Turning to your cast, they really give their all in this film. How did you go about gaining their trust? 

Trust is just time and communication. Letting them know you, explaining to them what you’re doing, no surprises, except where they help the performances, especially not with emotionally revealing stuff. We spent about a month rehearsing the actors and that helped a lot. 

What kind of surprises did you spring to help the performances? Surely nothing could surprise Ellen Burstyn after working with William Friedkin on The Exorcist. 

You know, with Ellen she wanted me to scare her. When the fridge jumps she wanted us to scream. So I started screaming, then I got the DP to scream with me, then I got the whole crew to scream. Then I got a megaphone and I screamed. I wasn’t really scaring her -- a loud noise would just make the twitch a little bit more real, and I came up with different ways to do that. 

It’s great to see her in the film because I don’t think we see enough of her these days. What made you hit upon her for the role? 

To tell you the truth it was a little bit luck. I always knew she was a great, great actor, but because of all the ageism and sexism out there I hadn’t seen her since the late Seventies in a major role. I didn’t realise what I was getting. 

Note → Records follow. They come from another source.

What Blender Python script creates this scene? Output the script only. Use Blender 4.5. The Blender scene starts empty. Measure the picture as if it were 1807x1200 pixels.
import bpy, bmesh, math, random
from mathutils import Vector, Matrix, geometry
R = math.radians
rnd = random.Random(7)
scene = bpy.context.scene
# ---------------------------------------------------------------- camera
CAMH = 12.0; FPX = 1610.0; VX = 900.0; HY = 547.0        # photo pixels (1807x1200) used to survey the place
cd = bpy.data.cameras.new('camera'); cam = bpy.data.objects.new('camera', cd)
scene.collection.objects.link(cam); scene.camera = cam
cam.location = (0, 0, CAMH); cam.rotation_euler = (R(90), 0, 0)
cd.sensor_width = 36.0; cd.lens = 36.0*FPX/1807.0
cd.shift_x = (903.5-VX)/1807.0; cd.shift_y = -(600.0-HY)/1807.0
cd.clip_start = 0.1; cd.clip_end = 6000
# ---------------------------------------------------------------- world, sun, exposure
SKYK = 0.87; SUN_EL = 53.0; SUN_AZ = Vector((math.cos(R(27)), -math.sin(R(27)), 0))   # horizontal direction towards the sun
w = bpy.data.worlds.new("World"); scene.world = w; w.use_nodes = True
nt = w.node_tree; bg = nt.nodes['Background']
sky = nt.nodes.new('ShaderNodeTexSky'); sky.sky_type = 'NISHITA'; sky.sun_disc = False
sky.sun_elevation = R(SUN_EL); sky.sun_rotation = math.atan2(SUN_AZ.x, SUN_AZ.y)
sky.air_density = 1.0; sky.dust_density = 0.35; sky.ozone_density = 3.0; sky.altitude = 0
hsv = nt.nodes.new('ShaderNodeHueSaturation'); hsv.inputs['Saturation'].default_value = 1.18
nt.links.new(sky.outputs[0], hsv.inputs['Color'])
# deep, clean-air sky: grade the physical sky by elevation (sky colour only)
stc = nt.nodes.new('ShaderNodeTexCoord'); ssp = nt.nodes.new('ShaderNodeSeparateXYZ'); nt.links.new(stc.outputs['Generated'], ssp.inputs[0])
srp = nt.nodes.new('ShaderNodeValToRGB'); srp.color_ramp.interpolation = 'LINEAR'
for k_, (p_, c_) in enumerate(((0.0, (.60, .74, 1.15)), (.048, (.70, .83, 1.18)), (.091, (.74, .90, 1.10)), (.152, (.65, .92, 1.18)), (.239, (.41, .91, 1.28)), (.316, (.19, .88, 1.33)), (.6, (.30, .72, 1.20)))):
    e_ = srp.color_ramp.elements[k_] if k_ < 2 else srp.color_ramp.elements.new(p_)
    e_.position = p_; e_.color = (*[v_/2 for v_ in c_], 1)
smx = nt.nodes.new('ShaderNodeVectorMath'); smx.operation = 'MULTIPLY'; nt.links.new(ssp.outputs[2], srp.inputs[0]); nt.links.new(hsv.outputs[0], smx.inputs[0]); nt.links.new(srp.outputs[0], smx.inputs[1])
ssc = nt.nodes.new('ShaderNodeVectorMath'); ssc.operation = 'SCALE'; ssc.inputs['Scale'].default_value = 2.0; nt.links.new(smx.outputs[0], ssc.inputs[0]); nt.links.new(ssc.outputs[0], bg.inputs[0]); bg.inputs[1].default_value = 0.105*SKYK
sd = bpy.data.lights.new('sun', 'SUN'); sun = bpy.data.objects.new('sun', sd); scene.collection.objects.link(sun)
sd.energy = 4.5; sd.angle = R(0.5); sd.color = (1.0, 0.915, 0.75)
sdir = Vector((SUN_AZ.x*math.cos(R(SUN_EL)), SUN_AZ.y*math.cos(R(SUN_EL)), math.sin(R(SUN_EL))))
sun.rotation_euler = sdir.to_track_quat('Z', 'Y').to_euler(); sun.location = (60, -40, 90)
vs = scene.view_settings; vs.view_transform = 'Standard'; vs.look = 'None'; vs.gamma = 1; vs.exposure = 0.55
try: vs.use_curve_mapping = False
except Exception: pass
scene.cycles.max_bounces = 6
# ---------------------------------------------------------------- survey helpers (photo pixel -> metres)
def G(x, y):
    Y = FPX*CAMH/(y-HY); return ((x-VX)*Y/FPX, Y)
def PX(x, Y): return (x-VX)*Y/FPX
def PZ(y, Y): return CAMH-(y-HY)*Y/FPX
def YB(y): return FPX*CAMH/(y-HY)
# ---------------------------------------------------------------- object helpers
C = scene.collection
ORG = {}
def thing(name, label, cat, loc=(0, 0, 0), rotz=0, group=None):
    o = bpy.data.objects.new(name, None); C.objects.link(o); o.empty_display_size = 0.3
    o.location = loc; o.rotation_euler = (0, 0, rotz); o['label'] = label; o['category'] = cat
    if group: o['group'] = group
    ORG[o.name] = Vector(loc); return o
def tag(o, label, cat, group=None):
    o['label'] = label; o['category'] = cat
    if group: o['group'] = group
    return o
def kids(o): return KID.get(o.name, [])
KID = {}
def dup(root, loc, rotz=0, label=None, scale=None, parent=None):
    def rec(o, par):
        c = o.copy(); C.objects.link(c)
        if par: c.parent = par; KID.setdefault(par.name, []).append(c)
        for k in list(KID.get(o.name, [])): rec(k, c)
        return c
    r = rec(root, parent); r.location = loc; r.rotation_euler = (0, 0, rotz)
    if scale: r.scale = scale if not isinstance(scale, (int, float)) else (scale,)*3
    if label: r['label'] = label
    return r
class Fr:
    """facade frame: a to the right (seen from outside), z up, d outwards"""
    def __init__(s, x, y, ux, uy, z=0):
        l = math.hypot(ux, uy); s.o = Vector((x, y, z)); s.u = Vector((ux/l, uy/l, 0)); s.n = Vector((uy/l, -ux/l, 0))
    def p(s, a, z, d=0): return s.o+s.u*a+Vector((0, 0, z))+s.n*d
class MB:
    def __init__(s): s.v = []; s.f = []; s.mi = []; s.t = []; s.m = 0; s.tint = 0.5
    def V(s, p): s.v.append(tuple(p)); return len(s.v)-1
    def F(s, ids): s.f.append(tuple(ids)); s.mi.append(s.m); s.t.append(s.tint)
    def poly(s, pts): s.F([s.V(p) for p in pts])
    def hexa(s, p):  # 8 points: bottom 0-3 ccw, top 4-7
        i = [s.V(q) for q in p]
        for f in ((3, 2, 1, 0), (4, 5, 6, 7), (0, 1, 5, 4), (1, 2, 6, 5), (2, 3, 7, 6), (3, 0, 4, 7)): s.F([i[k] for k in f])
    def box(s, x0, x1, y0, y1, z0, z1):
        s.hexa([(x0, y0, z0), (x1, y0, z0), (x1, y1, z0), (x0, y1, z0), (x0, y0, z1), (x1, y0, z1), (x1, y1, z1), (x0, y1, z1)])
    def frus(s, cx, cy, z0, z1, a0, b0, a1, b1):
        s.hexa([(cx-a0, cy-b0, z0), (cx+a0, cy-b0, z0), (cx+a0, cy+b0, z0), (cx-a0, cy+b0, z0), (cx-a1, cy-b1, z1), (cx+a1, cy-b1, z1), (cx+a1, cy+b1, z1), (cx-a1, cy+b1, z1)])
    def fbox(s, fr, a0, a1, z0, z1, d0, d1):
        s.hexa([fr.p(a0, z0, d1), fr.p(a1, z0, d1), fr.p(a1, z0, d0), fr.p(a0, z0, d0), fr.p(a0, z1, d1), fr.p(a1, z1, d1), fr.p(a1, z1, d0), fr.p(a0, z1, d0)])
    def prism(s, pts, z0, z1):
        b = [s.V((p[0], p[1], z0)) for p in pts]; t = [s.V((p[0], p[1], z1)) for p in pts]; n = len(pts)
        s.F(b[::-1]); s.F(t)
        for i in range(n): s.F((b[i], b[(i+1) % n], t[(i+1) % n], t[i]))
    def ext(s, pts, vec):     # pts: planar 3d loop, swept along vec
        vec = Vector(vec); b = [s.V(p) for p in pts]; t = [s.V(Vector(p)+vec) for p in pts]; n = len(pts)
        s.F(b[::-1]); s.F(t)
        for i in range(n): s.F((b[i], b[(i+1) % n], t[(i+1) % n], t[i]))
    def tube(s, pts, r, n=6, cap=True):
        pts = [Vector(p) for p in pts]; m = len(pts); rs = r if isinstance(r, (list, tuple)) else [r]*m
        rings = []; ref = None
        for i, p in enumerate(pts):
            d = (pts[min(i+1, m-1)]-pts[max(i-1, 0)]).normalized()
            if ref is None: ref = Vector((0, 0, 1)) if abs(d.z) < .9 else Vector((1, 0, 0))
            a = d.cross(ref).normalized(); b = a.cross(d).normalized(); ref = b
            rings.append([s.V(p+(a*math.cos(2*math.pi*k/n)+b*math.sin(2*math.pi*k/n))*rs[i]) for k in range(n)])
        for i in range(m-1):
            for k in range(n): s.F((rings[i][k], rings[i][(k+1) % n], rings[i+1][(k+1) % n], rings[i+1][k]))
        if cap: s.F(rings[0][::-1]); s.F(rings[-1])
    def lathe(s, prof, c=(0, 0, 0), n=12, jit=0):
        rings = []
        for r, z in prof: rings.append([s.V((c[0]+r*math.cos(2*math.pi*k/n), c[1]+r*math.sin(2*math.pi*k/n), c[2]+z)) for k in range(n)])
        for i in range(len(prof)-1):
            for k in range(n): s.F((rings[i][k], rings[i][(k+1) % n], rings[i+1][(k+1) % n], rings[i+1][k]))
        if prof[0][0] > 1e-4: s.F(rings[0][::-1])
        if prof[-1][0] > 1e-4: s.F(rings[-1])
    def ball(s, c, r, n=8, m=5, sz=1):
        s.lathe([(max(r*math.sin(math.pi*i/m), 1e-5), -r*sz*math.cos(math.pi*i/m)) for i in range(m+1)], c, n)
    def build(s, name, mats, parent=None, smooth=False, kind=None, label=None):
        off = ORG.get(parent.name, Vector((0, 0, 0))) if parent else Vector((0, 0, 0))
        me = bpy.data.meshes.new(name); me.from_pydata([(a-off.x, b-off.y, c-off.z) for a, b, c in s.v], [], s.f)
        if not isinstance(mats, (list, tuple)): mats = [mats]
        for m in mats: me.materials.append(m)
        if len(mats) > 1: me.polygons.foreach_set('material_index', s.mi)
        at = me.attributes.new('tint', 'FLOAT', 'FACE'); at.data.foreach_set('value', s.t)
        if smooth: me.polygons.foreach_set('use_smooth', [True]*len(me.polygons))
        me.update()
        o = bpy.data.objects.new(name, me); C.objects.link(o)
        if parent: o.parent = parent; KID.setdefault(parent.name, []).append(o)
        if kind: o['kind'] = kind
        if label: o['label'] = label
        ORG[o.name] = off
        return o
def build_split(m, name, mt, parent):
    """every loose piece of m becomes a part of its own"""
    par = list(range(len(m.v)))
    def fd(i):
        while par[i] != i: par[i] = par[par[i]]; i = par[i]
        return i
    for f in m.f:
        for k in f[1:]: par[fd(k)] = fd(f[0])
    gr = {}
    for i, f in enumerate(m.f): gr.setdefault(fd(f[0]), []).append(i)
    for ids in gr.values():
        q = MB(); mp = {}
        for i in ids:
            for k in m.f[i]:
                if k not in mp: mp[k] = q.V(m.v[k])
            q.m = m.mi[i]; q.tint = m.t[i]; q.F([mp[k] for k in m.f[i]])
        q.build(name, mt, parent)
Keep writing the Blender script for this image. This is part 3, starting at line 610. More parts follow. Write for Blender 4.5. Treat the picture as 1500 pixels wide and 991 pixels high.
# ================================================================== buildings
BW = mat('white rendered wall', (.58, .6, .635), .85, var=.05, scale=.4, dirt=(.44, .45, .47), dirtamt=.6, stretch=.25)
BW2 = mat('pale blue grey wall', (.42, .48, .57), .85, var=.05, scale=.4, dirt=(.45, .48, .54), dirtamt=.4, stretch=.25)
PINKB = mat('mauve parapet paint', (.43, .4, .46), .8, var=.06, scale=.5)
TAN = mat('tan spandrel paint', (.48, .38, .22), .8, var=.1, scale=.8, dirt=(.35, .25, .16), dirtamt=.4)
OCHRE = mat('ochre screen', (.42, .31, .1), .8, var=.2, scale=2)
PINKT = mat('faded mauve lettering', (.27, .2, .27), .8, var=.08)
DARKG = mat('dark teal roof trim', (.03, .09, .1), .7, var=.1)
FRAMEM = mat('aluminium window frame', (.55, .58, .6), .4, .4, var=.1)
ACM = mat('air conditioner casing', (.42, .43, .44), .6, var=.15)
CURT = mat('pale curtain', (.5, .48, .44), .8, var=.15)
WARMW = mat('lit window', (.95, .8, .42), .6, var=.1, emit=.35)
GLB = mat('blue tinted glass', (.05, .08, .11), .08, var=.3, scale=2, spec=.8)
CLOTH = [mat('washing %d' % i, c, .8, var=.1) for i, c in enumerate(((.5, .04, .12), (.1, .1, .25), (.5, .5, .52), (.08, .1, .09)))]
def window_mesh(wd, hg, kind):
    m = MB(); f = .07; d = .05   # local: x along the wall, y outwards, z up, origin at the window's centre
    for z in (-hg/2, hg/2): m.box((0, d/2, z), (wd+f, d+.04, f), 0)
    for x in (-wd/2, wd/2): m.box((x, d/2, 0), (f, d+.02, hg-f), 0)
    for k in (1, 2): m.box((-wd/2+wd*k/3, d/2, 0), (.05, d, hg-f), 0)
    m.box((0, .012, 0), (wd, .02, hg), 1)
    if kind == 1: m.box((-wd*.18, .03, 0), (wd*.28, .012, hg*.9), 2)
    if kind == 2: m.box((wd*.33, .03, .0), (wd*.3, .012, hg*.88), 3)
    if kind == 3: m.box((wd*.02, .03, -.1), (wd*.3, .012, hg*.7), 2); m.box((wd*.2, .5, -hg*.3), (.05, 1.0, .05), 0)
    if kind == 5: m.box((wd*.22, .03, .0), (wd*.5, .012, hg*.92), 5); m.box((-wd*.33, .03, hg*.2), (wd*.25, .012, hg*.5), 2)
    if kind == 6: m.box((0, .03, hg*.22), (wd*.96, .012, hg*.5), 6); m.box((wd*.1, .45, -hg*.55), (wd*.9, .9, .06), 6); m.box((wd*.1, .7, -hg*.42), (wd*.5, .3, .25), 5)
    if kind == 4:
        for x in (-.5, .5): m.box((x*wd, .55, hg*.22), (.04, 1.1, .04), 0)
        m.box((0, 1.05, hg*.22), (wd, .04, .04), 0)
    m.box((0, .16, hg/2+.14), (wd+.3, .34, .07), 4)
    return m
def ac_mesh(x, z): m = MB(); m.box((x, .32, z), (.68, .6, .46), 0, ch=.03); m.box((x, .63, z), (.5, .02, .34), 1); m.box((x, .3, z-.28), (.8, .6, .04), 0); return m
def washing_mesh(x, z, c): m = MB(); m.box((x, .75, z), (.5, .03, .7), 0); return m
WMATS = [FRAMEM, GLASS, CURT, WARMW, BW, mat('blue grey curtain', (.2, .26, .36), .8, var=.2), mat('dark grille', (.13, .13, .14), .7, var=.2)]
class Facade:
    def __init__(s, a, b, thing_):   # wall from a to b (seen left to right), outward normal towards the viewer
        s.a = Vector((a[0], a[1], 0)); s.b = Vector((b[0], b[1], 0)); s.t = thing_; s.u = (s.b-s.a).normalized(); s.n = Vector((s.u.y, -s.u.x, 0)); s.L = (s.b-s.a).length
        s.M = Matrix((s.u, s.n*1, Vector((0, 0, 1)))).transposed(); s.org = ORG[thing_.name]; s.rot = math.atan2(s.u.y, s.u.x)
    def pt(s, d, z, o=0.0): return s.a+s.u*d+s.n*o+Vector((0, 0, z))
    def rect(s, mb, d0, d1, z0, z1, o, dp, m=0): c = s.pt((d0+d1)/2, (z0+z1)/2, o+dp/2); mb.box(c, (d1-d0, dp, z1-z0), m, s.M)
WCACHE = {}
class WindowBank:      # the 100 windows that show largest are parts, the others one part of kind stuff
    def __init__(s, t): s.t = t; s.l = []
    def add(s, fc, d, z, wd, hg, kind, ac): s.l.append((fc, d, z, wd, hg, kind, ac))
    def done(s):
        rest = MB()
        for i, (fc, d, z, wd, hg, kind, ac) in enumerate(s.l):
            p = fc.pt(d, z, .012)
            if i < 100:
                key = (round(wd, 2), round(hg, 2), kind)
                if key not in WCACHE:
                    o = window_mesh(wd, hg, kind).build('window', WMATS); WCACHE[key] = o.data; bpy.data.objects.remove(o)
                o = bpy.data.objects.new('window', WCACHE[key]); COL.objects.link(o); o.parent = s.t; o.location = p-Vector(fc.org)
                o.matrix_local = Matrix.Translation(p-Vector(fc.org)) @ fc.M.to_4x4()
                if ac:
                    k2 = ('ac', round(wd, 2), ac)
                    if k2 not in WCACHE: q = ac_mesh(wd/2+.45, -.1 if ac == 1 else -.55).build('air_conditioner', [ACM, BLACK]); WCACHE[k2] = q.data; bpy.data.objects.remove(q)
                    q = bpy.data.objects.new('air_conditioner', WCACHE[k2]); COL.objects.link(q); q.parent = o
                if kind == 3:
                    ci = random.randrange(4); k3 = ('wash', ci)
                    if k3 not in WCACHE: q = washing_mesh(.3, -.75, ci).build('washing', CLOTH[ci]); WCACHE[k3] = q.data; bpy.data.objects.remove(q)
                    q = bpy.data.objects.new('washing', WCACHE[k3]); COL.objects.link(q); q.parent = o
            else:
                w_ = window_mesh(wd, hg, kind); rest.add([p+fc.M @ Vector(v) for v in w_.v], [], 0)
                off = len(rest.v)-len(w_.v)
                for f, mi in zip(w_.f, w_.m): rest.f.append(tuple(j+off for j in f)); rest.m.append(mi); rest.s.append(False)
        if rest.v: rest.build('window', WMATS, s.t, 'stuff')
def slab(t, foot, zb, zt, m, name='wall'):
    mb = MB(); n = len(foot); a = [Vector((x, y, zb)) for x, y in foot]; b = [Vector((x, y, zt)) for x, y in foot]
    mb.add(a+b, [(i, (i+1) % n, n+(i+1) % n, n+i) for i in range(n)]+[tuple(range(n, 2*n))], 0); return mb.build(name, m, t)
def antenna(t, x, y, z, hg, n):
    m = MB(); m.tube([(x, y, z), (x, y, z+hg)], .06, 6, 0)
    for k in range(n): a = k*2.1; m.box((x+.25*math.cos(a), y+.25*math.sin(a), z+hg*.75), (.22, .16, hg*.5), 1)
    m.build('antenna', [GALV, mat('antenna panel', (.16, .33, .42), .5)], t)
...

Why was it so important for you to keep the final sex scene in as is? You got the NC-17 rating but you weren’t going to compromise at all. 

It wasn’t so much the sexuality that was the problem but more the psychological intensity of the three-minute climax of the film. Personally, I like the controversy because I think it attracts the right audience to the movie. This isn’t your normal film, and I don’t want normal audiences to come. I want people that have a hunger for something different. 

Finally, what’s happening with Batman 5? 

I have been hired to write it, and potentially direct it. I also have another film set up at Warner Bros, an untitled film that I have been pitching as a post-Matrix metaphysical science-fiction movie. 

What do you want to bring to the franchise most? 

Everything you’ve seen up this point, throw it out. We’ll be completely different. 

Do you have any anxieties about working in the mainstream? 

I have a lot of caution, but I’m excited too. It will be fun to work on that level. 

Pi and Requiem for a Dream are so much your vision, how do you think that’s going to work in the mainstream?

 We’ll see. I’m just concerned about getting the right movie made.